Le lendemain, c’est le compagnon de la journaliste qui annonce sa disparition de Chine, où la jeune fille devait le rejoindre et s’installer quelques jours plus tard. La marine danoise retrouve le Nautilus au large des côtes, mais le sous-marin se met mystérieusement à couler tandis qu’elle s’approche en hélicoptère. Extrait du submersible, Peter Madsen prétend d’abord avoir déposé à terre la jeune femme la veille au soir. Puis il change de version expliquant que, à la suite d’un accident qui lui avait coûté la vie, il a paniqué et jeté son corps par-dessus bord.
Le torse perforé
La découverte macabre du tronc mutilé de la jeune femme semble pourtant complètement contredire cette dernière version. Les résultats de l’autopsie, dévoilés par les enquêteurs danois, sont glaçants. Non seulement les membres et la tête ont été sectionnés délibérément, mais le torse, lesté par des objets en métal, a été perforé afin qu’il ne puisse pas s’emplir d’air et remonter à la surface. Pour les enquêteurs, il ne semble plus faire de doutes désormais que le Nautilus a été intentionnellement sabordé par Peter Madsen afin de détruire toute preuve supplémentaire.
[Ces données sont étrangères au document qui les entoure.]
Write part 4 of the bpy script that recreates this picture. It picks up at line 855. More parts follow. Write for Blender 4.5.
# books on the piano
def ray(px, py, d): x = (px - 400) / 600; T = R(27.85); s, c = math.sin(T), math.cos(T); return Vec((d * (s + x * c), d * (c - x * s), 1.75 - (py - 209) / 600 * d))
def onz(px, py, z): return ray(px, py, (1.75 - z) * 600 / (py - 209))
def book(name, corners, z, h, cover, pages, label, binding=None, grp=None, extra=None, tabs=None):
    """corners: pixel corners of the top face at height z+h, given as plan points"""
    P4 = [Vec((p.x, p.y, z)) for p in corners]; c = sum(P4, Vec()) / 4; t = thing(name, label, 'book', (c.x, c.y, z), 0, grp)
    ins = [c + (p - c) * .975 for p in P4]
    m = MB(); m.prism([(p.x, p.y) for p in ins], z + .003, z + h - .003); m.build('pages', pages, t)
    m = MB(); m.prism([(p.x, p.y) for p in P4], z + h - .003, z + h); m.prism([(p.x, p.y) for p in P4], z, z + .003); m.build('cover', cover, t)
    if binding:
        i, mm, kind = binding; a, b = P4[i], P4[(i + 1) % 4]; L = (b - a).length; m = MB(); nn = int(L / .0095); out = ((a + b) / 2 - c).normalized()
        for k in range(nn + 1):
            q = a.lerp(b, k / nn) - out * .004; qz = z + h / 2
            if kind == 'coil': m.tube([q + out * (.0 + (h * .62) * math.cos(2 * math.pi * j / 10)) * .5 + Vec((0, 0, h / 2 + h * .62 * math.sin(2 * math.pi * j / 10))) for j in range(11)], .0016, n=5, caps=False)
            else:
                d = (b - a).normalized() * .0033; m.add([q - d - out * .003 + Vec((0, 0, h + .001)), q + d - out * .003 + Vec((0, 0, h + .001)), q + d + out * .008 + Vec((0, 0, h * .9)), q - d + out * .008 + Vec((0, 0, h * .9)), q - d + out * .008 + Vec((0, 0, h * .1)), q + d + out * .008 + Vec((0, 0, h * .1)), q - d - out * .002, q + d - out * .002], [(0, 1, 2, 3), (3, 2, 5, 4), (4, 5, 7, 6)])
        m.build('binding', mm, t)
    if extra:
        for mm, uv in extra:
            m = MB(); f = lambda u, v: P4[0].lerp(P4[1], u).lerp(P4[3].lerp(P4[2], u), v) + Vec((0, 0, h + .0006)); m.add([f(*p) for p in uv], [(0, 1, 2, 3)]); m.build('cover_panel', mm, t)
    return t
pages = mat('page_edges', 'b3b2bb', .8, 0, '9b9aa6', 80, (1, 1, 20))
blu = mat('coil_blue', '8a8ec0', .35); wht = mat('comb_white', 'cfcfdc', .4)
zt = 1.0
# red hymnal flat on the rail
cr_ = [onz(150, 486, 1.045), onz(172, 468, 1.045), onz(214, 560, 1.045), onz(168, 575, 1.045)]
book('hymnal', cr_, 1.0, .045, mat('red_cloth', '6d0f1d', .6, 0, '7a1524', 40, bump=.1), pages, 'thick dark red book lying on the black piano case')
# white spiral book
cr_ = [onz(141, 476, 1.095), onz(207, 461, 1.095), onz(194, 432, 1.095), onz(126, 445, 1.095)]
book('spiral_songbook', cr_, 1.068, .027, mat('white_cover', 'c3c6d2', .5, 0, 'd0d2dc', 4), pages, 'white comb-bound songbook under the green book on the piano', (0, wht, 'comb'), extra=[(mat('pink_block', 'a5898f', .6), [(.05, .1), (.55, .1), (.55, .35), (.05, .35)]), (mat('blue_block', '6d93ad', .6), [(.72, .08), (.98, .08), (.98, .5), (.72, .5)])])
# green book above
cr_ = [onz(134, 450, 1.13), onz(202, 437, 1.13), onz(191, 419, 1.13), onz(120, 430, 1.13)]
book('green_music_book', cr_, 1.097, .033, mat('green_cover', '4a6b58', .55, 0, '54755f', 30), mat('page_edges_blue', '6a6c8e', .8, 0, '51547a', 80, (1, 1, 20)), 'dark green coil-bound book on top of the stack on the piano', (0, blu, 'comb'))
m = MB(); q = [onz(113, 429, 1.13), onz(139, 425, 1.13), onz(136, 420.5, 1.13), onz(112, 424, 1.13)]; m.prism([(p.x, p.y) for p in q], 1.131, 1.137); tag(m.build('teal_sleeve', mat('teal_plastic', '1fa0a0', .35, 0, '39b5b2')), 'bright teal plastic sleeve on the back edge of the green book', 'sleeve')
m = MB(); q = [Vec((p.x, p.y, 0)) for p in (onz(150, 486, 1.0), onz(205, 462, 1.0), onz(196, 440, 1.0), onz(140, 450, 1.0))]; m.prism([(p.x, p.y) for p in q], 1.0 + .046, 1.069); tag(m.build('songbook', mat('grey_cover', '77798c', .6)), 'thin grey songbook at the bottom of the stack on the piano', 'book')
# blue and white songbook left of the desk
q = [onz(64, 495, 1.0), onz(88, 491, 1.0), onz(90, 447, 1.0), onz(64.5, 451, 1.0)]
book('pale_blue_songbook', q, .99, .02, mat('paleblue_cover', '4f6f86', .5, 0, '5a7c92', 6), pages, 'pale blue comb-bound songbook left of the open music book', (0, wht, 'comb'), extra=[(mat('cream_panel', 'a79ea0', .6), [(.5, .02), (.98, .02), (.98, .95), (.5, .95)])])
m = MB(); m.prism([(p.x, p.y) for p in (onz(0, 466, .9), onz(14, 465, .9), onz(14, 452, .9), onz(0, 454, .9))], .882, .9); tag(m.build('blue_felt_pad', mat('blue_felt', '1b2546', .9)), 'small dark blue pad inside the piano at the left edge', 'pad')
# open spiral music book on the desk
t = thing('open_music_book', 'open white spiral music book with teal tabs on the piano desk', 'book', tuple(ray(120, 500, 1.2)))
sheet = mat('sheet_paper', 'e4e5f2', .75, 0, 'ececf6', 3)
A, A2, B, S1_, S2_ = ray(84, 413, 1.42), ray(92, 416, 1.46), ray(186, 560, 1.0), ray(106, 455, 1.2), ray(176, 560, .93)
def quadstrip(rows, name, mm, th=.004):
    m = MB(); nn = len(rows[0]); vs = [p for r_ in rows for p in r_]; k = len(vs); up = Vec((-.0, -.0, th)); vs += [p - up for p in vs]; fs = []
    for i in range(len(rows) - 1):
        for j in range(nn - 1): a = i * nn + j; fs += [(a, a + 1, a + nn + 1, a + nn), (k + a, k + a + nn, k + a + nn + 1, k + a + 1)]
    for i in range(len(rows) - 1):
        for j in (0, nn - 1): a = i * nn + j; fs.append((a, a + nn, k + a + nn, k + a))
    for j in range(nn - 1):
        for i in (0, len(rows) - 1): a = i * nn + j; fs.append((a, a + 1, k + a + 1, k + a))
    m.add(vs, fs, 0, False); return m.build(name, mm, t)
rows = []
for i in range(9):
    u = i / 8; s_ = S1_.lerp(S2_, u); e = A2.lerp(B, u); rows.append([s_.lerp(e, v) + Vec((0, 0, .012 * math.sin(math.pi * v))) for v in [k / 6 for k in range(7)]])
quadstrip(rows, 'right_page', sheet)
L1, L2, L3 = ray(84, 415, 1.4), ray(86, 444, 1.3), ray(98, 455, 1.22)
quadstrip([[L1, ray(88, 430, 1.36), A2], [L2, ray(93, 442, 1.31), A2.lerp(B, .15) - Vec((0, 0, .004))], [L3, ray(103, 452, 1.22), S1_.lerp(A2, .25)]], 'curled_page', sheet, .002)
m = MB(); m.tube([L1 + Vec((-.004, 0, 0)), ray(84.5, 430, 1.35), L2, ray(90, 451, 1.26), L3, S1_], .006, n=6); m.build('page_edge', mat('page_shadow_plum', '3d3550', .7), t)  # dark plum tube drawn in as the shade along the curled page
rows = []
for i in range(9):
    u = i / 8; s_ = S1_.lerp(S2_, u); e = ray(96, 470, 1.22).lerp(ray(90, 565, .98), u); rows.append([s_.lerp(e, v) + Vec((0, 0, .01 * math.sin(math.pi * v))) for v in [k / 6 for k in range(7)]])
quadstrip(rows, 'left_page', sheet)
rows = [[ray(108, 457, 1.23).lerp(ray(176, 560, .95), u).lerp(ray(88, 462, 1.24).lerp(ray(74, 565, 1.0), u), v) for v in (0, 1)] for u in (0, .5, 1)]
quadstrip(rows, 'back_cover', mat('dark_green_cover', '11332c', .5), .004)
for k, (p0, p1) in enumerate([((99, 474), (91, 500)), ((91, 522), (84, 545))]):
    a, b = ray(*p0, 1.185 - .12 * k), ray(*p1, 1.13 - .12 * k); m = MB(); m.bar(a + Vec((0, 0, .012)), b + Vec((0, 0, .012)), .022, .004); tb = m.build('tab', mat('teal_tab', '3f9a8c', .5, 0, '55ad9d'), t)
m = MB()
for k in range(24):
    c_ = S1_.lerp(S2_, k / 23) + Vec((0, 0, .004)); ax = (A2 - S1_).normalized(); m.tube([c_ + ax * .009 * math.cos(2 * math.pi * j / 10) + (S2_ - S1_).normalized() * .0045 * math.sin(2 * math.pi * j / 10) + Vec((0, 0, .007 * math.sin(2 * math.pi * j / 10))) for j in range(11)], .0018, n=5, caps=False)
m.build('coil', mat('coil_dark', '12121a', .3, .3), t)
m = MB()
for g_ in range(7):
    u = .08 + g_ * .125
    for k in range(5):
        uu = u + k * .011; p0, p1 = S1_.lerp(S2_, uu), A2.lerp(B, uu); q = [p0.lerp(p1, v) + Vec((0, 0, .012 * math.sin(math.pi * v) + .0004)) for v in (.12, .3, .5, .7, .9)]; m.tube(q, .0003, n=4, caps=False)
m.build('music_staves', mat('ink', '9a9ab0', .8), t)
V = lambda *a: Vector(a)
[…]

A mesure que les soupçons se font plus insistants, les proches de l’inventeur danois de 46 ans ont souligné son caractère difficile. «C’est quelqu’un de très étrange, et cela fait de lui son principal ennemi», disait son demi-frère à un tabloïd suédois. Un ancien ami enchérissait dans un journal danois: «Le conflit l’a poursuivi toute sa vie. Il ne s’entend avec personne.» Peter Madsen lui-même avait eu ces mots, présentés aujourd’hui comme tragiquement prémonitoires: «Le Nautilus est maudit. Et la malédiction qui pèse sur lui, c’est moi.»